Des manifestations sont organisées à San Juan durant la célébration du cinquantième anniversaire de la Cour fédérale US à Porto Rico prévue pour la semaine suivante, a dit Wilma Reverón. La cour possède une histoire, longue de plusieurs décennies, de coups montés et de répression contre le mouvement pour l’indépendance.

La candidate présidentielle du SWP prend la parole

Alyson Kennedy, la candidate du Parti socialiste des travailleurs pour la présidence US, a dit à la foule qu’elle faisait une visite de neuf jours de l’île « pour soutenir le droit de Porto Rico à l’auto-détermination et pour se joindre aux manifestations contre le conseil de contrôle fiscal US ainsi que d’autres luttes par les travailleurs et les jeunes pour défendre emplois, salaires, soins de santé, éducation et niveau de vie. »

La lutte pour l’indépendance de Porto Rico « est aussi dans l’intérêt des travailleurs aux États-Unis parce que nous faisons face à un ennemi commun, la classe dirigeante impérialiste et son gouvernement, » a-t-elle dit.

Le SWP construit activement l’action du 9 octobre à Washington pour Oscar López, a-t-elle ajouté.

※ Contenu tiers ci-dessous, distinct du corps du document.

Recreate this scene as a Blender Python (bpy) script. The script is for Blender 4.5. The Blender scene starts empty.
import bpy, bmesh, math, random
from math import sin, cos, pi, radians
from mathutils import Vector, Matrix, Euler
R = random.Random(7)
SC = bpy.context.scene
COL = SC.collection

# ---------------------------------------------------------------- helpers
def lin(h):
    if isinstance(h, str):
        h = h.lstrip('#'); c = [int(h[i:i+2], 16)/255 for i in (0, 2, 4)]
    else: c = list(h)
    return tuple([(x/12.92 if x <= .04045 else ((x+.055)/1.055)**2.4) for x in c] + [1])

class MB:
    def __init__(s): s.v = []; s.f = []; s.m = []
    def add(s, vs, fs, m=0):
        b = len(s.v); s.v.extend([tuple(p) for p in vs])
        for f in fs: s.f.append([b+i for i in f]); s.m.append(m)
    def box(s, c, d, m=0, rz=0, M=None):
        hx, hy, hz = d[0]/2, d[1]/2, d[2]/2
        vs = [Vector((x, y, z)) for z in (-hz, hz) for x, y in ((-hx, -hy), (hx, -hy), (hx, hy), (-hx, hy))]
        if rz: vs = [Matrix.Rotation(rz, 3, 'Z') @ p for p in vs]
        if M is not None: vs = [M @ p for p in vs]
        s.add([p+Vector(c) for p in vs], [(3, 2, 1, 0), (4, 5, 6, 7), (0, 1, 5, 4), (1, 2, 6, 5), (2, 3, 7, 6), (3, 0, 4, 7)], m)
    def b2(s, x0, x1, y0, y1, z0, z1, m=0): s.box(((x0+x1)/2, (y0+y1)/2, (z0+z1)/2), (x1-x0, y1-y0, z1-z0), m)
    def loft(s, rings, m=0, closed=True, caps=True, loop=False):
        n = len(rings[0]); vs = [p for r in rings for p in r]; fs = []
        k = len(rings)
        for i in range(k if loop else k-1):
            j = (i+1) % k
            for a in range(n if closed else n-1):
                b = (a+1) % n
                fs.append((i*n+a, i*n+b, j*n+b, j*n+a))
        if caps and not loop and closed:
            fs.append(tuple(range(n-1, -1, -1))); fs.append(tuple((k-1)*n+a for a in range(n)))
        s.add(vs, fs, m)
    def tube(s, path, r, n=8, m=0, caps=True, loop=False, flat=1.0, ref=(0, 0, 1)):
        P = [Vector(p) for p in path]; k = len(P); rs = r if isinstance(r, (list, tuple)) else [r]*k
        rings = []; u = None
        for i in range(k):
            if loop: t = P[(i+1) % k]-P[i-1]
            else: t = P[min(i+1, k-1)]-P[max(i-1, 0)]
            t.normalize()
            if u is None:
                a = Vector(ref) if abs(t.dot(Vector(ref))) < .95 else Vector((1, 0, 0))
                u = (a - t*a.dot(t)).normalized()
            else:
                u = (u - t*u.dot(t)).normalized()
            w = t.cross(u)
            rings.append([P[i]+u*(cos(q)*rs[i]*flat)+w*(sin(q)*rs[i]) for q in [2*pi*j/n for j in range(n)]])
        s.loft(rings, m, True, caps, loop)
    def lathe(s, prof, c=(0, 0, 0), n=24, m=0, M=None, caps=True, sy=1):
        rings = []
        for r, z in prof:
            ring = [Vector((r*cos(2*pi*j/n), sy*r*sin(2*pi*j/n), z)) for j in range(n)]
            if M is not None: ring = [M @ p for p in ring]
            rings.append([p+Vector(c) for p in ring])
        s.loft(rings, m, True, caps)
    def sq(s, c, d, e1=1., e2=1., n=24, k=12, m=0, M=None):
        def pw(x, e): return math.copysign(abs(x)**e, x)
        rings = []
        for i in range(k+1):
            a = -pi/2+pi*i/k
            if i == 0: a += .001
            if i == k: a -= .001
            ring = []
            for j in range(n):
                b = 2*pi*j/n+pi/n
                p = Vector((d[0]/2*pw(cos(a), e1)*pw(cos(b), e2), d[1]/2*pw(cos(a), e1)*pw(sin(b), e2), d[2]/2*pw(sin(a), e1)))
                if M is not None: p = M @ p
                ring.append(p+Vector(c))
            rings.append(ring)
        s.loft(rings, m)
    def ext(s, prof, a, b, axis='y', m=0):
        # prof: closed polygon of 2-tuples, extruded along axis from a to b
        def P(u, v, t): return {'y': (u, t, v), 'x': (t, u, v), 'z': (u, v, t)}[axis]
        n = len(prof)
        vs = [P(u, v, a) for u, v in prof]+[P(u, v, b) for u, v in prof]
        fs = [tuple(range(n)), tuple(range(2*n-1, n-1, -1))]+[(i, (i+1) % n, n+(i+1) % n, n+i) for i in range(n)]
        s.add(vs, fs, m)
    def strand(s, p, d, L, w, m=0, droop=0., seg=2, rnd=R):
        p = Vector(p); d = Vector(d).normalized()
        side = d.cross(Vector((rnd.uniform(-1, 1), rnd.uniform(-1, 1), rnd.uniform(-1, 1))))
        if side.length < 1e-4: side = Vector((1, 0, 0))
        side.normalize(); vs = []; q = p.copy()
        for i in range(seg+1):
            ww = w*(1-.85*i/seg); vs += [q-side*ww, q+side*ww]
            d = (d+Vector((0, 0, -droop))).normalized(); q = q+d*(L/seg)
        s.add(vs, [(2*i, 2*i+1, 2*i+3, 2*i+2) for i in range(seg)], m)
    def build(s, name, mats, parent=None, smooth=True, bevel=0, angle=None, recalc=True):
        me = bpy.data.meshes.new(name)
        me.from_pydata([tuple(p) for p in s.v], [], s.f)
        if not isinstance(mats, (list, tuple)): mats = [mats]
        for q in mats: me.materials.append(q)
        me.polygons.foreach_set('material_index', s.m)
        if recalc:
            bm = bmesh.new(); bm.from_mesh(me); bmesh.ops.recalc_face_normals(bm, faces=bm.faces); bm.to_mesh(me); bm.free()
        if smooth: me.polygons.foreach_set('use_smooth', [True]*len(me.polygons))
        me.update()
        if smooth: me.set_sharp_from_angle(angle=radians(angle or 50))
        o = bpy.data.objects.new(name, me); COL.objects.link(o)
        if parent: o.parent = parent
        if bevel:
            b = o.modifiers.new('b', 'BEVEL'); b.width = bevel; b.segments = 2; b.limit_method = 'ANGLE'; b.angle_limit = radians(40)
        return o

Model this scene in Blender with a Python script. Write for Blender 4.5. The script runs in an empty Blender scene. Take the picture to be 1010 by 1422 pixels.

Ses commentaires ont été très bien reçus et des journaux quotidiens de même que des stations de télévision ont rapporté sur son discours.

Camila Sánchez-Longo a parlé au nom des jeunes qui maintiennent un camp de tentes permanent en face du tribunal US à San Juan depuis le mois de juin pour protester contre PROMESA et le conseil de contrôle fiscal.

José Rivera du Front socialiste et Norberto González Claudio du Parti des travailleurs révolutionnaires portoricains (PRTP-Macheteros) ont aussi pris la parole lors du rassemblement. Norberto González Claudio a été emprisonné aux États-Unis de 2011 à 2015 pour ses activités pro-indépendance. D’autres orateurs, notamment Miriam Montes Mock, cousine d’Ana Belén Montes, qui purge une peine de 25 ans de prison aux États-Unis pour avoir donné des renseignements au gouvernement cubain lorsqu’elle travaillait pour l’agence US de renseignement et de défense, et Jorge Farinacci Fernós, fils du défunt dirigeant independentistaJorge Farinacci García.